Federation Chairman reacts to extremely disappointing compensation order handed to man who threatened to gouge out officers eye

18 November 2020

Wiltshire Police Federation has called a compensation order of just £40 for an officer who was assaulted and threatened with having his eye gouged out ‘extremely disappointing’.

Cameron Mackay, 32, of Rollestone Street, Salisbury, admitted one charge of assaulting an emergency worker, PC Phillip Bridge, in Westbury at Salisbury Magistrates Court.

The court heard while the officer was talking to the defendant during an incident on Christmas Eve 2018 he experienced a "sharp blow" to the face - knocking his glasses to the floor. A threat to "gouge" his eyes out was also shouted.

Mackay was ordered to pay just £40 in compensation to the officer.

Wiltshire Police Federation Chairman Mark Andrews called the attack ‘vicious’ and said the decision flew in the face of recent more robust sentences which have been handed down for assaults on officers.

"I’m extremely disappointed - we’ve recently seen good, robust sentencing from our magistrates in relation to officers who were bitten by offenders over the last couple of months and we’ve seen offenders receive custodial sentences for those offences,” he said.

“We are fighting hard within the Federation to have an extension of existing sentencing powers for attacks on emergency services workers.

“At the moment it’s 12 months, and we’re hoping to get that increased to two years.
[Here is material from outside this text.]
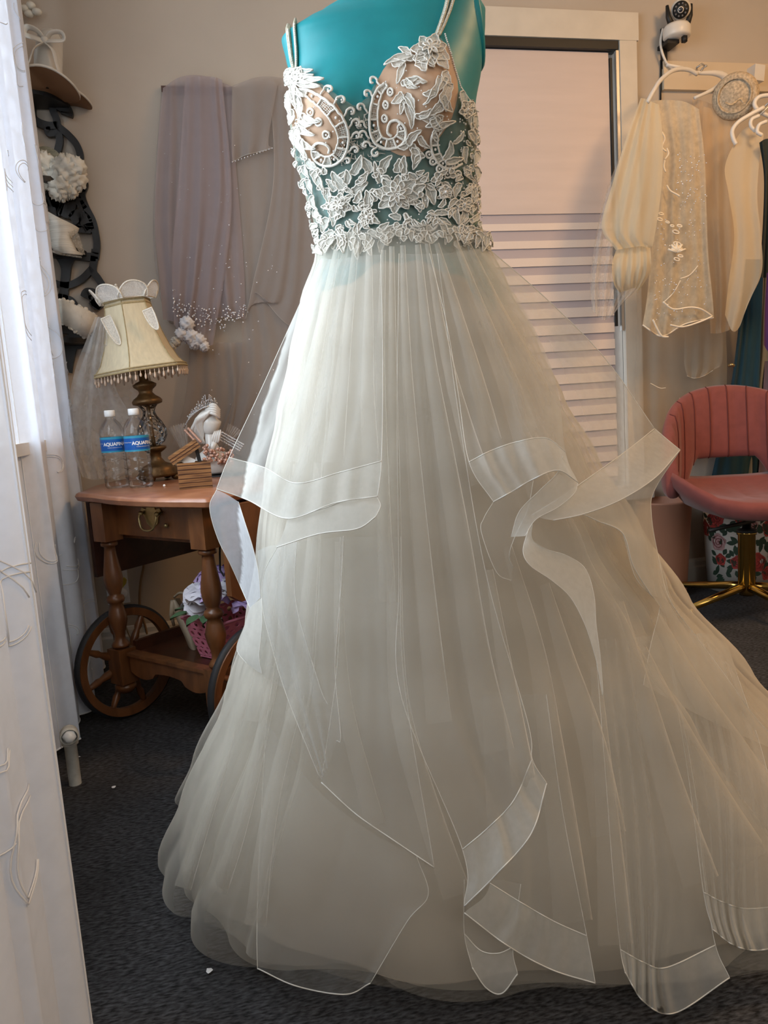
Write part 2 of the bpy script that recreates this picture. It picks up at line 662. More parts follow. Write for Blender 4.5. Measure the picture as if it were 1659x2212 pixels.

But we could get it increased to a life sentence, if our magistrates are not willing to use custodial sentences, especially for such a terrible, vicious threat to an officer like gouging their eyes out.

“If they’re not willing to protect us then it sends the wrong message to our officers that they’re not worth it and it sends the wrong message to the public that they can do what they like with us and get away with it,” Mark added.

“This [sentence] is completely unacceptable, and I push for all magistrates to use the sentencing power which is given to them.”

In Wiltshire, three officers are attacked and assaulted every week, often leaving them with injuries of one sort or another.

They only way the volume of assaults on emergency service workers will be reduced will be through severe deterrents and sentences that send out a message to would-be assailants, Mark added.

“I’m hoping  if we put enough pressure on magistrates and we give them enough examples of officers who have been through the mill, who have suffered not only physical assaults but also the mental anguish of having to cope with these types of threats,  that they’ll listen to us and they’ll start sentencing people,” he said.

“Then we can make a real dent into the number of assaults which are happening to our officers throughout the country.

“In Wiltshire we have three officers attacked almost every week, it’s totally unacceptable. It should be recognised that attacking a police officer is an attack on society and should come with the same level of sentencing.”